In the data center industry, sustainability has become a siloed discussion focused primarily on energy efficiency. While there is no doubt energy efficiency is a key and important metric, it doesn’t tell the whole story. For long-term change to occur, the entire sustainability chain – from embodied carbon to IT components to renewable energy sources – needs to be part of the equation.

Sustainability should not be about incrementalism, but rather holistic change. When we are solving problems, it is easy to get caught up in the minutiae of the problem. We can end up trying to engineer our way out of it by thinking we can find the solution at the component level. By doing this we run the risk of doing less with more – more space, more carbon, more cost and more regulation. It's time to move away from this engineering mindset in order to truly capitalise on sustainability gains.

Why? Because more and more customers are using sustainability as a criterion for vendor selection and carbon reduction will be a fundamental piece of data to win new business. According to a World Economic Forum report, 66% of survey respondents, and 75% of millennial respondents, said they consider sustainability when making a purchase. This is not just a consumer sentiment either. Businesses are realising sustainability can be an investment opportunity rather than a cost. ‘ESG Alpha’ is a concept that good sustainability practices and corporate financial performance go hand in hand. It is the idea that by adopting sustainability policies and being transparent about them, it can help a company achieve higher returns compared to the market average.

There is, however, still a cost to be had. In fact, there are multiple. The embedded cost of carbon considers the entire production process of a built asset. There are monetary costs when it comes to green levies being imposed by local or national governments. Businesses are beginning to get a grasp of the true carbon cost as they dig into their Scope 3 emissions and better understand the carbon lifecycle of their entire footprint from cradle to grave. Finally, there is the opportunity cost. What could your business do if it was running faster, smarter or cheaper?

Luckily for the data center industry, there are new technologies that are having a transformative impact and are no longer just sustainable alternatives to the status quo. Precision liquid cooling is one such technology. Servers today are designed to be air cooled. However, at a time of denser compute and data gravity, traditional air-cooling technologies are reaching their limits. Precision liquid cooling significantly reduces energy and water consumption, by up to 40% and 90% respectively. It also reduces the cost of data center design, build and operations – making a liquid cooled data center simpler, less complex and more efficient than any alternative.

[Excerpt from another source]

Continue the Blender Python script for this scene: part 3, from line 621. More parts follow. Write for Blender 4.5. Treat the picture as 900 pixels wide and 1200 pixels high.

The question then becomes are we ready to embrace these changes? Human nature is resistant to change, but now is not the time for incrementalism. During a global climate crisis, hard choices and swift actions are needed. Approaching these problems holistically is not only necessary but should be required. For companies willing to adopt new technologies and find a new way to do business, there is a reward. The competitive advantage is there to be had – if they are willing to embrace it.